IneedacleanerIamalazyslattern · 13/05/2008 22:02

I was very much this child.
I loved structure and rules had my head in a book was very different to my peers. I also always seemed very bossy and confident but was and atill am extremely shy. It was just the way I was built.
As a child I remember finding role play and imaginitive games difficult as for some reason I felt very self concious doing them. I am not sure anymore why in all honesty. My parents were great parents really but I did feel mocked at times, my dad would laugh if I did something silly and I felt laughed AT he never meant it cruelly but it did hurt and I have wondered if that had anything to do with it.
I grew up with few friends but they were good friends and some of them I am still in touch with now. I was never particulary lonely either.

I think what monkeytrousers says is very very true just accept her how she is, I feel my mum although did/does love me very much never really understood me and never really tried to and I noticed and felt it.

As I grew up probably by the time I went to secondary school I did blossom a bit, made some new friends and came out of myself a bit and found a bit of inner confidence.
Inside there is a bit of me that is still that awkward geeky kid but age has made me care less about what other people think and have naturally found that confidence.

KTNoo · 13/05/2008 22:04

Thanks for all the suggestions.

I do think I can get into a negative rut sometimes.

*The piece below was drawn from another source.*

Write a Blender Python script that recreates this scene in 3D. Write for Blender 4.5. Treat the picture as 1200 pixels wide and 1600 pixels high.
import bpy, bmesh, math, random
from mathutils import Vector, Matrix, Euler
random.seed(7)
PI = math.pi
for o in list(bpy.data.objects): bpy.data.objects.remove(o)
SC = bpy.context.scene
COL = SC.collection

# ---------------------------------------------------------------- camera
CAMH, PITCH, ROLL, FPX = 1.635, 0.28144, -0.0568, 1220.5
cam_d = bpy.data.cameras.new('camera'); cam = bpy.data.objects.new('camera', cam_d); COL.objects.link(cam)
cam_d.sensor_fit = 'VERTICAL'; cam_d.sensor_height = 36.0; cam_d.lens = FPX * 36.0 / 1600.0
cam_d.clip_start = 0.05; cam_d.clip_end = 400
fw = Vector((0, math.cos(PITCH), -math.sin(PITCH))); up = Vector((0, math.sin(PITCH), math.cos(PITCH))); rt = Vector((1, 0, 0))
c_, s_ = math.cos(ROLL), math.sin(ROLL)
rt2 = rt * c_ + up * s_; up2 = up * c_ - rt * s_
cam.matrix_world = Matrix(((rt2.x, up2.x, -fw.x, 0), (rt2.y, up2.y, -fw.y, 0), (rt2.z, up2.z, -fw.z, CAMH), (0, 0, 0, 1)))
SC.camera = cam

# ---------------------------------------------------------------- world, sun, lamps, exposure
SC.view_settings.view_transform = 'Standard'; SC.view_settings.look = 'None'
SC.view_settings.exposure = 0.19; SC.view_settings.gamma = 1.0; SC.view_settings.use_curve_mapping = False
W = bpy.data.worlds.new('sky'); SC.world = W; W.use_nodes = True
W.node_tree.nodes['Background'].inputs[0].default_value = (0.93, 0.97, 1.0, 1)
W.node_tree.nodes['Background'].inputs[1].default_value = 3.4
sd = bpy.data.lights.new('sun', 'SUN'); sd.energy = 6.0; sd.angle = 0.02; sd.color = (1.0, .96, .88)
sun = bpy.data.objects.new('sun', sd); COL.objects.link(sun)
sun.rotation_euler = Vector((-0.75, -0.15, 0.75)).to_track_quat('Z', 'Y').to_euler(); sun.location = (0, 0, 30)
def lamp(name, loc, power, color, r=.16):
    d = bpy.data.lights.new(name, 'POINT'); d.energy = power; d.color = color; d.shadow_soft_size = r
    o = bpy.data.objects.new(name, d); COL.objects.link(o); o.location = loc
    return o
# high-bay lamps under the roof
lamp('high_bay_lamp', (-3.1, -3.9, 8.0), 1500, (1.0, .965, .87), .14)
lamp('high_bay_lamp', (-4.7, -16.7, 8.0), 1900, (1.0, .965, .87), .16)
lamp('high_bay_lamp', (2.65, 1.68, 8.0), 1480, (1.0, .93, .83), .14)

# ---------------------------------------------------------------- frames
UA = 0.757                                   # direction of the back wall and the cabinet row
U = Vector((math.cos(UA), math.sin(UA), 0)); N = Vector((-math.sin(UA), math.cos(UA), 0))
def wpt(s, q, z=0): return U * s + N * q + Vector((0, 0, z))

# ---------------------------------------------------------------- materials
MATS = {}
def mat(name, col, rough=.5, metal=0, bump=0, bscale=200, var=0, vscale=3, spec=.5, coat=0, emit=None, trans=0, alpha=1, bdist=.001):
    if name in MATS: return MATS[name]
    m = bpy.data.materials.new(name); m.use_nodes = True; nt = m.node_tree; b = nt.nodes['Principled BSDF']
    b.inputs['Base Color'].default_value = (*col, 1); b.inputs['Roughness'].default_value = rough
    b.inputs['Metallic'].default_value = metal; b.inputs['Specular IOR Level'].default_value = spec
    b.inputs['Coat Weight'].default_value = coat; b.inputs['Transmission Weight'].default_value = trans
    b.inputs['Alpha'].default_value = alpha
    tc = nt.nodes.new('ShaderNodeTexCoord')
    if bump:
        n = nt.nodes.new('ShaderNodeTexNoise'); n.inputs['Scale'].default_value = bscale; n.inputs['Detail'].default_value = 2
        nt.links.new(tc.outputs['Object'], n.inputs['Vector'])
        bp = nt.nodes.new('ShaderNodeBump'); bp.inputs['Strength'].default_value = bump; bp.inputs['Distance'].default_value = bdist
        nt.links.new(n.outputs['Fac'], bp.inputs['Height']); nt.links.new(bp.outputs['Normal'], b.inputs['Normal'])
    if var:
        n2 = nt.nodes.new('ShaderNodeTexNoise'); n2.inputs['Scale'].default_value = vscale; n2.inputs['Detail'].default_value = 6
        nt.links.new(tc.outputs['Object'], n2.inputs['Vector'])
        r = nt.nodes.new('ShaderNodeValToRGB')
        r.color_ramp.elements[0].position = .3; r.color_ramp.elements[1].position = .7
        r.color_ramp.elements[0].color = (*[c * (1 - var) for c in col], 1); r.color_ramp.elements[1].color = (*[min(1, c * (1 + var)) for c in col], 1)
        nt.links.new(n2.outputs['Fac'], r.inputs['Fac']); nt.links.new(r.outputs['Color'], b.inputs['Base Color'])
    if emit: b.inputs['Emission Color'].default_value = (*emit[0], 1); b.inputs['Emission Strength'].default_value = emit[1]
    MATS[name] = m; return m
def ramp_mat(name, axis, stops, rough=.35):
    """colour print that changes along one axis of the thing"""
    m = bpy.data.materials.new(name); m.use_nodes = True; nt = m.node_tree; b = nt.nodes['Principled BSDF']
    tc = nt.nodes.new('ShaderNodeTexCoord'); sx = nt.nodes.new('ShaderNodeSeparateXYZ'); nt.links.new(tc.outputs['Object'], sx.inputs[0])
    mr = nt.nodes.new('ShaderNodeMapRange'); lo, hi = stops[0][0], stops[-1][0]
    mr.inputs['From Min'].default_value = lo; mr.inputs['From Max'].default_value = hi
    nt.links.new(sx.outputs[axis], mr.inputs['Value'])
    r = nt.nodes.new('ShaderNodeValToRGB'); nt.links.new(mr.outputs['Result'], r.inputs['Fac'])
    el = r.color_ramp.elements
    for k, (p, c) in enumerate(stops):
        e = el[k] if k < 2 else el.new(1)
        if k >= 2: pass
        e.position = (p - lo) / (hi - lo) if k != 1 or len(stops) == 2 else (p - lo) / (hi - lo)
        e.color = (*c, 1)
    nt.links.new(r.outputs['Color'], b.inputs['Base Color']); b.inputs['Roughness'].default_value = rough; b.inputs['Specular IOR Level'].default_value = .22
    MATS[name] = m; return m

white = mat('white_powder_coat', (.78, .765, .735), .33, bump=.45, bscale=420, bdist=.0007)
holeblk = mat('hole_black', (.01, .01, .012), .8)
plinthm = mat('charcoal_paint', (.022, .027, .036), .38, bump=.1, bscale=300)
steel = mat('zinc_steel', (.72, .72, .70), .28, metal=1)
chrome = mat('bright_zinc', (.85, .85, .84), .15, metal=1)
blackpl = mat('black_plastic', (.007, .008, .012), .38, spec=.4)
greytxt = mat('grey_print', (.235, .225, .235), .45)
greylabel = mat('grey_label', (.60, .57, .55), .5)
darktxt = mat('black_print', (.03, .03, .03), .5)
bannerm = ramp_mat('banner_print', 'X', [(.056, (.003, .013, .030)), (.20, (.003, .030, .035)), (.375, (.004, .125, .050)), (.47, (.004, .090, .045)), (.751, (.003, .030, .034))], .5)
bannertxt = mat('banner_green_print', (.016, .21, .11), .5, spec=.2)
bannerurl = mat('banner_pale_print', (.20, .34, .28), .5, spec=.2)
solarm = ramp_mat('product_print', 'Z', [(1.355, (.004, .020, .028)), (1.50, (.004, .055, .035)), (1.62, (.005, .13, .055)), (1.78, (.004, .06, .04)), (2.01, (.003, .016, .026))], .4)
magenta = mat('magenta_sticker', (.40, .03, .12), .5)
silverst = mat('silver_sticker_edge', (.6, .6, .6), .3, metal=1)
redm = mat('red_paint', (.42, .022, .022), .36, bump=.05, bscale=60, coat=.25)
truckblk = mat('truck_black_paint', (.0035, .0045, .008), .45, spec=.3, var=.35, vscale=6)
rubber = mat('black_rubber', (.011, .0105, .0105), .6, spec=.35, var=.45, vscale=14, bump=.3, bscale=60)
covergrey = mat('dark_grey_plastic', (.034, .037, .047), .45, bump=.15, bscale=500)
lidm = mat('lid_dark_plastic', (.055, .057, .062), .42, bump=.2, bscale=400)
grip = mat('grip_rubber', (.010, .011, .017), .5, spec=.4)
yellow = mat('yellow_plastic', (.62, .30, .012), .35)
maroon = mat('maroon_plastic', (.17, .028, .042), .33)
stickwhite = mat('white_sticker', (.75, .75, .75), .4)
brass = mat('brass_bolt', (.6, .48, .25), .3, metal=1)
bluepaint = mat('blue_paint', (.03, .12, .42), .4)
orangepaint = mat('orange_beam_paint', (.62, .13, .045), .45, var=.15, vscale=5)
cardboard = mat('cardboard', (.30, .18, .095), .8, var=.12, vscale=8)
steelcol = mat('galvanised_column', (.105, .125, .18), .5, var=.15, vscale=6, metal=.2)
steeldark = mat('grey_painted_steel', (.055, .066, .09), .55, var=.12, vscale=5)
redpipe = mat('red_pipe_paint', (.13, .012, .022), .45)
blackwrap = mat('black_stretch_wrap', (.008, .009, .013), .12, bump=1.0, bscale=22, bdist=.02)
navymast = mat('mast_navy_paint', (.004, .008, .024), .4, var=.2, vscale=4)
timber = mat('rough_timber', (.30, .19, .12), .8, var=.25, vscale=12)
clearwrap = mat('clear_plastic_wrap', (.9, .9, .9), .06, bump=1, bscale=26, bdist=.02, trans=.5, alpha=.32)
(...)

I am trying to accept who she is and not compare her. She is a lovely girl, I just wish she could accept herself a bit more then she would be free from all the pressure she puts on herself to be the best at everything. It takes some of us a lifetime I guess!

DNMW, yes she is still very young. I don't know if she's gifted. Her reading was recently assessed at age 12. School are happy with her, but do say she's very black and white and can get frustrated with the other children if they don't live up to her high standards!

Tomorrow we're going out for lunch just the 2 of us, as we have gps to babysit the other 2 this week. I realise that a lot of the time I'm busy with the younger ones and not always able to give her the time she needs.

Re brownies etc, it's difficult as we don't live in UK.